+++ Data excerpt

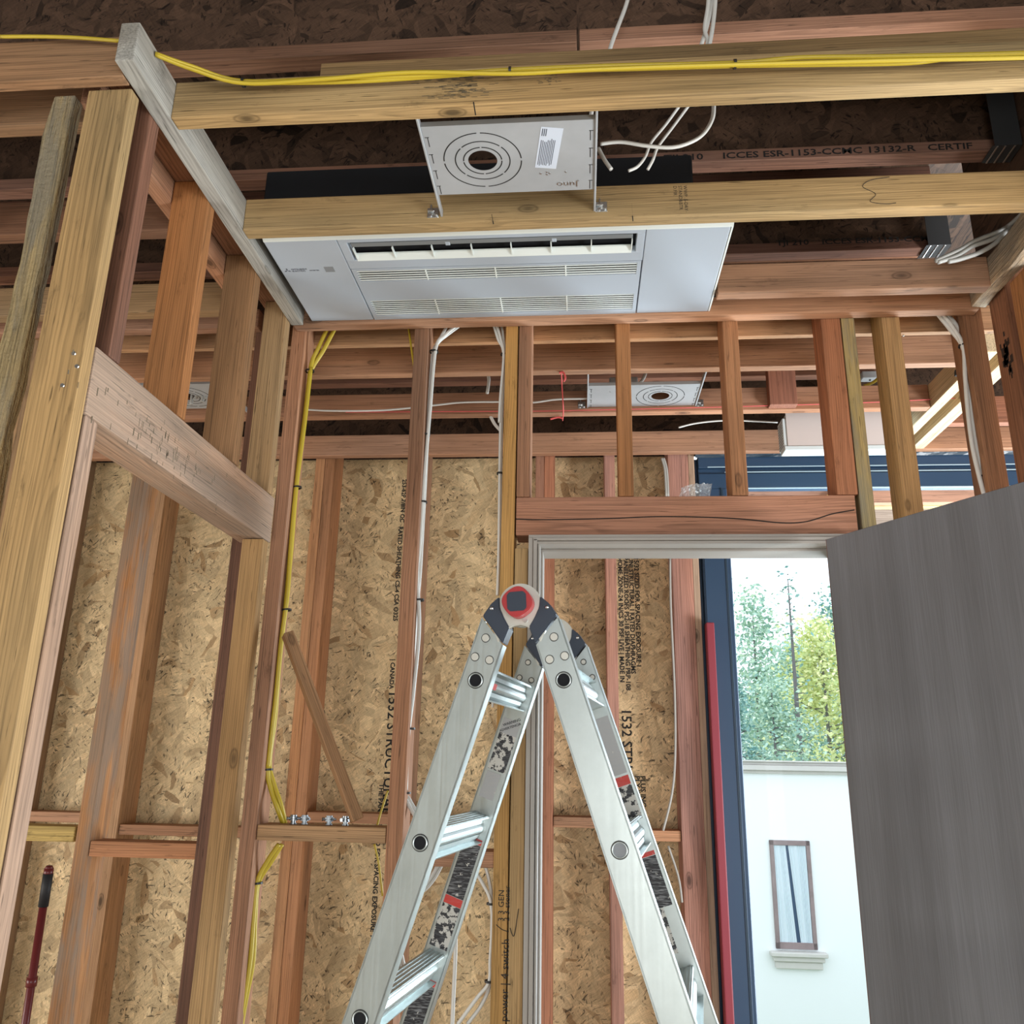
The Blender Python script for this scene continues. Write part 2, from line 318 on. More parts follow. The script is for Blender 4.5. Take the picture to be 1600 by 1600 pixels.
def wire(name, label, paths, r, mat, cat='cable', flat=1., ties=(), group=None):
    """cables run together as one thing; each strand a part when there are several"""
    if len(paths) == 1 and not ties:
        o = link(name, tubem(bmesh.new(), paths[0], r, 8, flat), mat, smooth=True); return tag(o, label, cat, group)
    t = thing(name, label, cat, paths[0][0], 0, group); off = Vector(paths[0][0])
    for p in paths: link('cable_strand', tubem(bmesh.new(), [Vector(q) - off for q in p], r, 8, flat), mat, t, True)
    for q, d, rr in ties:
        q = Vector(q) - off; d = Vector(d).normalized(); bm = bmesh.new(); a = d.orthogonal().normalized(); b = d.cross(a); n = 14
        A = [[bm.verts.new(q + (a * math.cos(k * 2 * math.pi / n) + b * math.sin(k * 2 * math.pi / n)) * rr * s + d * z) for k in range(n)] for s, z in ((1, -.0025), (1.25, -.0025), (1.25, .0025), (1, .0025))]
        for i in range(4):
            for k in range(n): bm.faces.new((A[i][k], A[i][(k + 1) % n], A[(i + 1) % 4][(k + 1) % n], A[(i + 1) % 4][k]))
        link('cable_tie', bm, M['tie'], t)
    return t

# ================================================================== SETTING
H = 2.84                                            # underside of the ceiling framing
o = link('floor', box(-5, 4, -4, 3.55, -.05, 0), M['floorm']); o['kind'] = 'structure'
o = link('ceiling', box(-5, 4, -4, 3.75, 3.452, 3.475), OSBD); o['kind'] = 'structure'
def wallsheet(name, x0, x1, y0, y1, z0, z1, mat=OSB):
    c = ((x0 + x1) / 2, (y0 + y1) / 2, (z0 + z1) / 2); o = link(name, box(x0 - c[0], x1 - c[0], y0 - c[1], y1 - c[1], z0 - c[2], z1 - c[2]), mat); o.location = c; o['kind'] = 'structure'; return o
wall_back = wallsheet('wall_back', -5, .478, 3.5, 3.512, 0, 2.895)
wallsheet('wall_left', -5.012, -5, -1.5, 3.5, 0, 3.45)
wallsheet('wall_right', 4, 4.012, -1.5, 3.5, 0, 3.45)
wallsheet('wall_front', -5, -1.2, -4.012, -4, 0, 3.45)
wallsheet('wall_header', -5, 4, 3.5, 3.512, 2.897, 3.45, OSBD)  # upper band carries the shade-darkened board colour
# printing on the sheathing
T1 = [("253-62P 7/8IN OC", .026, -.79, 2.80), ("MANUFACTURED HOME ZONE-24 IN/CS 30 PSF LIVE", .0265, -.768, 2.62), ("RATED SHEATHING CS-4 CSA O325", .0265, -.795, 2.58), ("| CANADA", .026, -.795, 2.0), ("1532 STRUCTURAL I", .058, -.785, 1.87), ("THE PANEL IS SIZED FOR SPACING EXPOSURE 1", .0265, -.812, 1.5)]
for s, sz, x, z in T1: text('printed_text', s, sz, (x, 3.4996, z), FRONT_DOWN, M['ink'], wall_back, bold=.0009)
T2 = [("15/32 SIZED FOR SPACING EXPOSURE 1", .0265, .232, 2.44), ("UNI STRUCTURAL I RATED DIAPHRAGMS", .0265, .209, 2.44), ("PANELIZED ROOFS PS2-18 SHEATHING PRP-108", .0265, .187, 2.44), ("HOME ZONE-24 IN/CS 30 PSF LIVE | MADE IN", .0265, .163, 2.44), ("1532 STRUCTURAL", .056, .176, 1.81), ("PLUS INC", .028, .236, 1.55), ("PLY IN CD", .028, .214, 1.55)]
for s, sz, x, z in T2: text('printed_text', s, sz, (x, 3.4996, z), FRONT_DOWN, M['ink'], wall_back, bold=.0009)

# ---- black framed patio window (window_1) in the back wall
win = thing('window_1', None, None, (.479, 3.36, 0)); win['kind'] = 'structure'
def wp(name, bm, mat): return link(name, bm, mat, win)
bm = bmesh.new(); bxm(bm, .012, .125, 0, .045, 0, 2.70, .003); bxm(bm, .0, .09, .045, .12, 0, 2.845, .003); bxm(bm, .018, .11, -.004, .0, 0, 2.66, .001); wp('window_jamb', bm, M['frame'])
bm = bmesh.new(); bxm(bm, .012, 2.6, 0, .05, 2.70, 2.765, .002); bxm(bm, .012, 2.6, .012, .1, 2.765, 2.79, .002); bxm(bm, .012, 2.6, -.004, .05, 2.79, 2.845, .002); wp('window_head', bm, M['frame'])
bm = bmesh.new(); bxm(bm, .12, 2.6, -.002, .002, 2.768, 2.772); bxm(bm, .05, 2.6, -.006, -.003, 2.79, 2.794); bxm(bm, .125, 2.6, .0, .006, 2.698, 2.703); wp('window_gasket', bm, M['edge'])
bm = bmesh.new(); bxm(bm, .1, .107, -.0065, -.004, .2, 2.7); wp('window_gasket', bm, M['membrane'])
wp('window_glass', box(.125, 2.5, .03, .034, .05, 2.70), M['glass']); wp('window_jamb', box(2.5, 2.6, 0, .1, 0, 2.7, .003), M['frame']); wp('window_sill', box(.0, 2.6, 0, .12, -.02, .05, .003), M['frame'])
# crumpled flashing lapped over the head
bm = bmesh.new(); from mathutils import noise as mn
nx, nz = 130, 5; G = [[bm.verts.new((x := i / nx * 2.6 + .0, -.012 + .008 * mn.noise(Vector((x * 9, j, 0))) - .004 * j, 2.832 + .0085 * j * (1 + .35 * mn.noise(Vector((x * 14, 3, j)))))) for j in range(nz)] for i in range(nx + 1)]
for i in range(nx):
    for j in range(nz - 1): bm.faces.new((G[i][j], G[i + 1][j], G[i + 1][j + 1], G[i][j + 1]))
wp('window_flashing', bm, M['membrane'])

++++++

Task to carry out: The data above needs to be retyped exactly, with the images left out.

Answer to the problem:
The Blender Python script for this scene continues. Write part 2, from line 318 on. More parts follow. The script is for Blender 4.5. Take the picture to be 1600 by 1600 pixels.
def wire(name, label, paths, r, mat, cat='cable', flat=1., ties=(), group=None):
    """cables run together as one thing; each strand a part when there are several"""
    if len(paths) == 1 and not ties:
        o = link(name, tubem(bmesh.new(), paths[0], r, 8, flat), mat, smooth=True); return tag(o, label, cat, group)
    t = thing(name, label, cat, paths[0][0], 0, group); off = Vector(paths[0][0])
    for p in paths: link('cable_strand', tubem(bmesh.new(), [Vector(q) - off for q in p], r, 8, flat), mat, t, True)
    for q, d, rr in ties:
        q = Vector(q) - off; d = Vector(d).normalized(); bm = bmesh.new(); a = d.orthogonal().normalized(); b = d.cross(a); n = 14
        A = [[bm.verts.new(q + (a * math.cos(k * 2 * math.pi / n) + b * math.sin(k * 2 * math.pi / n)) * rr * s + d * z) for k in range(n)] for s, z in ((1, -.0025), (1.25, -.0025), (1.25, .0025), (1, .0025))]
        for i in range(4):
            for k in range(n): bm.faces.new((A[i][k], A[i][(k + 1) % n], A[(i + 1) % 4][(k + 1) % n], A[(i + 1) % 4][k]))
        link('cable_tie', bm, M['tie'], t)
    return t

# ================================================================== SETTING
H = 2.84                                            # underside of the ceiling framing
o = link('floor', box(-5, 4, -4, 3.55, -.05, 0), M['floorm']); o['kind'] = 'structure'
o = link('ceiling', box(-5, 4, -4, 3.75, 3.452, 3.475), OSBD); o['kind'] = 'structure'
def wallsheet(name, x0, x1, y0, y1, z0, z1, mat=OSB):
    c = ((x0 + x1) / 2, (y0 + y1) / 2, (z0 + z1) / 2); o = link(name, box(x0 - c[0], x1 - c[0], y0 - c[1], y1 - c[1], z0 - c[2], z1 - c[2]), mat); o.location = c; o['kind'] = 'structure'; return o
wall_back = wallsheet('wall_back', -5, .478, 3.5, 3.512, 0, 2.895)
wallsheet('wall_left', -5.012, -5, -1.5, 3.5, 0, 3.45)
wallsheet('wall_right', 4, 4.012, -1.5, 3.5, 0, 3.45)
wallsheet('wall_front', -5, -1.2, -4.012, -4, 0, 3.45)
wallsheet('wall_header', -5, 4, 3.5, 3.512, 2.897, 3.45, OSBD)  # upper band carries the shade-darkened board colour
# printing on the sheathing
T1 = [("253-62P 7/8IN OC", .026, -.79, 2.80), ("MANUFACTURED HOME ZONE-24 IN/CS 30 PSF LIVE", .0265, -.768, 2.62), ("RATED SHEATHING CS-4 CSA O325", .0265, -.795, 2.58), ("| CANADA", .026, -.795, 2.0), ("1532 STRUCTURAL I", .058, -.785, 1.87), ("THE PANEL IS SIZED FOR SPACING EXPOSURE 1", .0265, -.812, 1.5)]
for s, sz, x, z in T1: text('printed_text', s, sz, (x, 3.4996, z), FRONT_DOWN, M['ink'], wall_back, bold=.0009)
T2 = [("15/32 SIZED FOR SPACING EXPOSURE 1", .0265, .232, 2.44), ("UNI STRUCTURAL I RATED DIAPHRAGMS", .0265, .209, 2.44), ("PANELIZED ROOFS PS2-18 SHEATHING PRP-108", .0265, .187, 2.44), ("HOME ZONE-24 IN/CS 30 PSF LIVE | MADE IN", .0265, .163, 2.44), ("1532 STRUCTURAL", .056, .176, 1.81), ("PLUS INC", .028, .236, 1.55), ("PLY IN CD", .028, .214, 1.55)]
for s, sz, x, z in T2: text('printed_text', s, sz, (x, 3.4996, z), FRONT_DOWN, M['ink'], wall_back, bold=.0009)

# ---- black framed patio window (window_1) in the back wall
win = thing('window_1', None, None, (.479, 3.36, 0)); win['kind'] = 'structure'
def wp(name, bm, mat): return link(name, bm, mat, win)
bm = bmesh.new(); bxm(bm, .012, .125, 0, .045, 0, 2.70, .003); bxm(bm, .0, .09, .045, .12, 0, 2.845, .003); bxm(bm, .018, .11, -.004, .0, 0, 2.66, .001); wp('window_jamb', bm, M['frame'])
bm = bmesh.new(); bxm(bm, .012, 2.6, 0, .05, 2.70, 2.765, .002); bxm(bm, .012, 2.6, .012, .1, 2.765, 2.79, .002); bxm(bm, .012, 2.6, -.004, .05, 2.79, 2.845, .002); wp('window_head', bm, M['frame'])
bm = bmesh.new(); bxm(bm, .12, 2.6, -.002, .002, 2.768, 2.772); bxm(bm, .05, 2.6, -.006, -.003, 2.79, 2.794); bxm(bm, .125, 2.6, .0, .006, 2.698, 2.703); wp('window_gasket', bm, M['edge'])
bm = bmesh.new(); bxm(bm, .1, .107, -.0065, -.004, .2, 2.7); wp('window_gasket', bm, M['membrane'])
wp('window_glass', box(.125, 2.5, .03, .034, .05, 2.70), M['glass']); wp('window_jamb', box(2.5, 2.6, 0, .1, 0, 2.7, .003), M['frame']); wp('window_sill', box(.0, 2.6, 0, .12, -.02, .05, .003), M['frame'])
# crumpled flashing lapped over the head
bm = bmesh.new(); from mathutils import noise as mn
nx, nz = 130, 5; G = [[bm.verts.new((x := i / nx * 2.6 + .0, -.012 + .008 * mn.noise(Vector((x * 9, j, 0))) - .004 * j, 2.832 + .0085 * j * (1 + .35 * mn.noise(Vector((x * 14, 3, j)))))) for j in range(nz)] for i in range(nx + 1)]
for i in range(nx):
    for j in range(nz - 1): bm.faces.new((G[i][j], G[i + 1][j], G[i + 1][j + 1], G[i][j + 1]))
wp('window_flashing', bm, M['membrane'])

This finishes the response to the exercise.